W.D. Gann, one of the most famous traders in history, didn’t use Fibonacci retracements. Instead, he relied on a similar yet distinct set of levels. Let me show you how to set this up. Start by drawing a Fibonacci retracement on your chart, as you normally would. Then, manually adjust the levels to match Gann’s method. I’ve already configured my chart, but here’s a breakdown of Gann’s key levels as outlined in his book 45 Years in Wall Street.
Adjusted Fibonacci Retracement Levels
Gann prioritized the following retracement levels:
- 50%: For Gann, this was the most important retracement level. It’s worth noting that this isn’t a Fibonacci ratio, but many traders—myself included—agree with its significance. Despite debates about its inclusion in Fibonacci tools, the 50% level remains widely used due to its psychological importance.
- 100%: This is the second most critical level, marking a full retracement to a prior swing low.
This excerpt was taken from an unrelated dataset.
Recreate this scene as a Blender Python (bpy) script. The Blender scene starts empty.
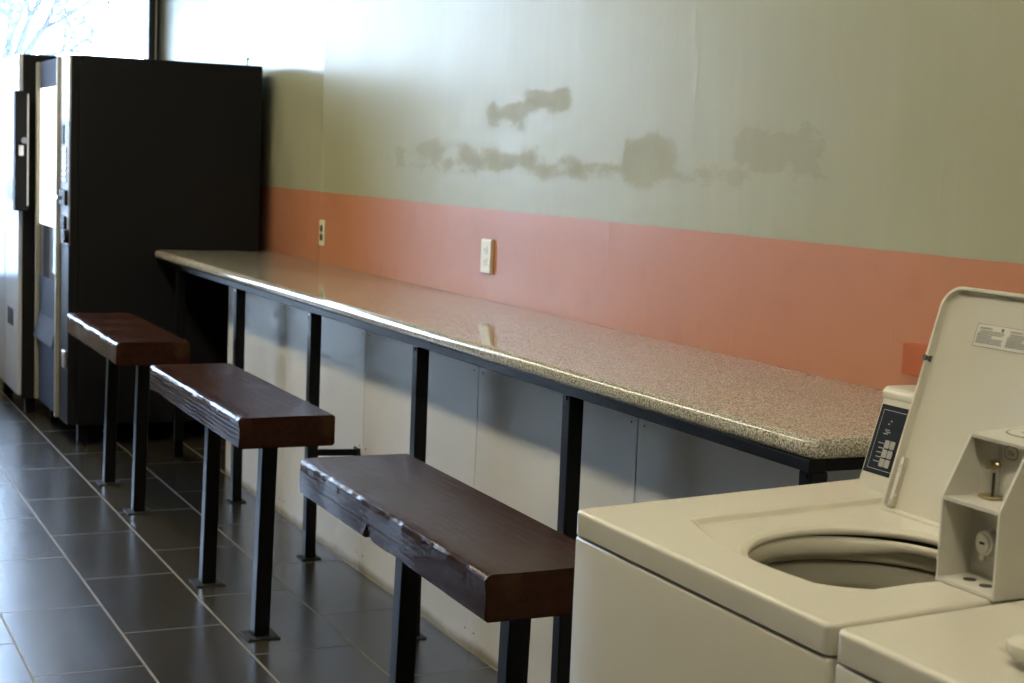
import bpy, bmesh, math, random
from mathutils import Vector, Matrix, noise
random.seed(7)
SC = bpy.context.scene
COL = SC.collection
PI = math.pi

# ------------------------------------------------------------------ materials
def mat(name):
    m = bpy.data.materials.new(name); m.use_nodes = True
    nt = m.node_tree; b = nt.nodes['Principled BSDF']
    return m, nt, b

def N(nt, kind, **kw):
    n = nt.nodes.new(kind)
    for k, v in kw.items():
        if k.startswith('i_'):
            key = k[2:]
            key = int(key) if key.isdigit() else key
            n.inputs[key].default_value = v
        else: setattr(n, k, v)
    return n

def lk(nt, a, b): nt.links.new(a, b)

def rgb(c): return (c[0], c[1], c[2], 1.0)

def simple(name, col, rough=.5, metal=0, spec=.5, bump=0, bscale=60, var=0):
    m, nt, b = mat(name)
    b.inputs['Base Color'].default_value = rgb(col)
    b.inputs['Roughness'].default_value = rough
    b.inputs['Metallic'].default_value = metal
    b.inputs['Specular IOR Level'].default_value = spec
    if bump or var:
        tc = N(nt, 'ShaderNodeTexCoord')
        nz = N(nt, 'ShaderNodeTexNoise', i_Scale=bscale, i_Detail=4.0)
        lk(nt, tc.outputs['Object'], nz.inputs['Vector'])
        if bump:
            bp = N(nt, 'ShaderNodeBump', i_Strength=bump, i_Distance=.002)
            lk(nt, nz.outputs['Fac'], bp.inputs['Height']); lk(nt, bp.outputs['Normal'], b.inputs['Normal'])
        if var:
            mx = N(nt, 'ShaderNodeMix', data_type='RGBA')
            mx.inputs[6].default_value = rgb([c*(1-var) for c in col]); mx.inputs[7].default_value = rgb([min(1, c*(1+var)) for c in col])
            lk(nt, nz.outputs['Fac'], mx.inputs[0]); lk(nt, mx.outputs[2], b.inputs['Base Color'])
    return m

def emis(name, col, st):
    m, nt, b = mat(name)
    b.inputs['Base Color'].default_value = rgb(col)
    b.inputs['Emission Color'].default_value = rgb(col)
    b.inputs['Emission Strength'].default_value = st
    return m

def math_(nt, op, a, b=None, c=None, clamp=False):
    n = N(nt, 'ShaderNodeMath', operation=op, use_clamp=clamp)
    for i, v in enumerate((a, b, c)):
        if v is None: continue
        if isinstance(v, (int, float)): n.inputs[i].default_value = v
        else: lk(nt, v, n.inputs[i])
    return n.outputs[0]

def mixc(nt, fac, a, b):
    mx = N(nt, 'ShaderNodeMix', data_type='RGBA')
    for idx, v in ((0, fac), (6, a), (7, b)):
        if isinstance(v, (int, float)): mx.inputs[idx].default_value = v
        elif isinstance(v, (tuple, list)): mx.inputs[idx].default_value = rgb(v)
        else: lk(nt, v, mx.inputs[idx])
    return mx.outputs[2]

def sstep(nt, v, a, b):
    mr = N(nt, 'ShaderNodeMapRange', interpolation_type='SMOOTHSTEP')
    lk(nt, v, mr.inputs[0]); mr.inputs[1].default_value = a; mr.inputs[2].default_value = b
    return mr.outputs[0]

# painted wall: sage above, terracotta band below, rolled-on gloss with matte scuffs
def wall_paint():
    m, nt, b = mat('painted_plaster')
    tc = N(nt, 'ShaderNodeTexCoord'); co = tc.outputs['Object']
    sp = N(nt, 'ShaderNodeSeparateXYZ'); lk(nt, co, sp.inputs[0])
    y, z = sp.outputs[1], sp.outputs[2]
    mp = N(nt, 'ShaderNodeMapping'); mp.inputs['Scale'].default_value = (1, 9, .8); lk(nt, co, mp.inputs[0])
    streak = N(nt, 'ShaderNodeTexNoise', i_Scale=1.6, i_Detail=5.0, i_Roughness=.6); lk(nt, mp.outputs[0], streak.inputs['Vector'])
    cloud = N(nt, 'ShaderNodeTexNoise', i_Scale=2.2, i_Detail=5.0, i_Roughness=.6); lk(nt, co, cloud.inputs['Vector'])
    fine = N(nt, 'ShaderNodeTexNoise', i_Scale=45.0, i_Detail=6.0, i_Roughness=.7); lk(nt, co, fine.inputs['Vector'])
    wig = N(nt, 'ShaderNodeTexNoise', i_Scale=9.0, i_Detail=3.0); lk(nt, co, wig.inputs['Vector'])
    # scuff patches: a few boxes on the wall, broken up by noise
    def box(y0, y1, z0, z1, s=.05):
        a = math_(nt, 'MULTIPLY', sstep(nt, y, y0-s, y0+s), sstep(nt, y, y1+s, y1-s))
        c = math_(nt, 'MULTIPLY', sstep(nt, z, z0-s, z0+s), sstep(nt, z, z1+s, z1-s))
        return math_(nt, 'MULTIPLY', a, c)
    rg = [box(4.45, 5.35, 1.345, 1.43, .06), box(4.32, 4.66, 1.54, 1.63, .04), box(3.70, 4.0, 1.35, 1.48, .04), box(3.2, 4.7, 1.34, 1.40, .05),
          box(3.0, 3.45, 1.36, 1.50, .07), box(4.60, 4.95, 1.50, 1.58, .06), box(5.2, 5.8, 1.36, 1.45, .08)]
    s = rg[0]
    for r in rg[1:]: s = math_(nt, 'MAXIMUM', s, r)
    pn = N(nt, 'ShaderNodeTexNoise', i_Scale=12.0, i_Detail=10.0, i_Roughness=.72); mpp = N(nt, 'ShaderNodeMapping'); mpp.inputs['Scale'].default_value = (1, .42, 1); lk(nt, co, mpp.inputs[0]); lk(nt, mpp.outputs[0], pn.inputs['Vector'])
    sc_ = math_(nt, 'ADD', math_(nt, 'MULTIPLY', s, .8), math_(nt, 'MULTIPLY', math_(nt, 'SUBTRACT', pn.outputs['Fac'], .5), 2.6))
    scuff = math_(nt, 'MULTIPLY', sstep(nt, sc_, .42, .64), sstep(nt, s, .05, .5))
    sage = mixc(nt, cloud.outputs['Fac'], (.315, .307, .185), (.36, .352, .225))
    sage = mixc(nt, math_(nt, 'MULTIPLY', scuff, .3), sage, (.24, .225, .13))
    sage = mixc(nt, math_(nt, 'MULTIPLY', sstep(nt, streak.outputs['Fac'], .45, .8), .25), sage, (.39, .385, .27))
    terra = mixc(nt, cloud.outputs['Fac'], (.42, .168, .082), (.48, .21, .112))
    terra = mixc(nt, math_(nt, 'MULTIPLY', sstep(nt, wig.outputs['Fac'], .52, .75), .35), terra, (.41, .15, .072))
    edge = math_(nt, 'ADD', z, math_(nt, 'MULTIPLY', math_(nt, 'SUBTRACT', wig.outputs['Fac'], .5), .006))
    up = sstep(nt, edge, 1.2235, 1.2265)
    colr = mixc(nt, up, terra, sage)
    lk(nt, colr, b.inputs['Base Color'])
    ro = math_(nt, 'SUBTRACT', math_(nt, 'ADD', .27, math_(nt, 'MULTIPLY', cloud.outputs['Fac'], .14)), math_(nt, 'MULTIPLY', sstep(nt, y, 6.66, 6.70), .12))
    ro = math_(nt, 'ADD', ro, math_(nt, 'MULTIPLY', scuff, .16))
    lk(nt, ro, b.inputs['Roughness'])
    b.inputs['Specular IOR Level'].default_value = .17
    h = math_(nt, 'ADD', math_(nt, 'MULTIPLY', streak.outputs['Fac'], .4), math_(nt, 'MULTIPLY', fine.outputs['Fac'], .12))
    h = math_(nt, 'ADD', h, math_(nt, 'MULTIPLY', cloud.outputs['Fac'], .7))
    mr_ = N(nt, 'ShaderNodeMapping'); mr_.inputs['Scale'].default_value = (1, 11, 1.3); lk(nt, co, mr_.inputs[0])
    rid = N(nt, 'ShaderNodeTexNoise', i_Scale=2.3, i_Detail=2.0); lk(nt, mr_.outputs[0], rid.inputs['Vector'])
    h = math_(nt, 'ADD', h, math_(nt, 'MULTIPLY', sstep(nt, rid.outputs['Fac'], .66, .76), .14))
    bp = N(nt, 'ShaderNodeBump', i_Strength=.35, i_Distance=.006); lk(nt, h, bp.inputs['Height']); lk(nt, bp.outputs['Normal'], b.inputs['Normal'])
    return m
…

This level is significant for mass psychology—traders watch to see if the market breaks below this point.
- 25%: Gann considered this the third most important level, although it’s not a Fibonacci ratio.
- 12.5%: Ranked fourth, this level represents a very shallow retracement.
- 6.125%: This shallow level surprised many, but Gann only applied it when stocks or averages were trading at very high levels, often during strong bullish trends.
- 66.6%: While close to the Fibonacci 61.8% level, Gann ranked this sixth in importance.
Gann’s approach reflects his focus on geometric patterns and market psychology. His levels—primarily quarters (0%, 25%, 50%, 75%) and thirds (33.3%, 66.6%)—align with natural human tendencies to think in fractions. For instance, traders often react emotionally when their portfolio loses 25%, 50%, or two-thirds of its value. These levels resonate with mass psychology, making them highly relevant even today.
Fibonacci Retracement Levels and How They Relate to Market Psychology
It’s fascinating how Gann’s principles, developed nearly a century ago, still apply in modern markets. While tools like Fibonacci focus on the golden ratio (61.8%), Gann’s method emphasizes simplicity and universal fractions. His insights were grounded in trader behavior, and his levels often align closely with psychological reaction points.
Wrapping Up!
If this method piques your interest, test it on your charts and see if it works for you. For those interested in learning more, Gann’s 45 Years in Wall Street is a great resource. It’s intriguing to note that even in the 1930s, traders wondered if making profits was harder “now” than in the past—just as we do today!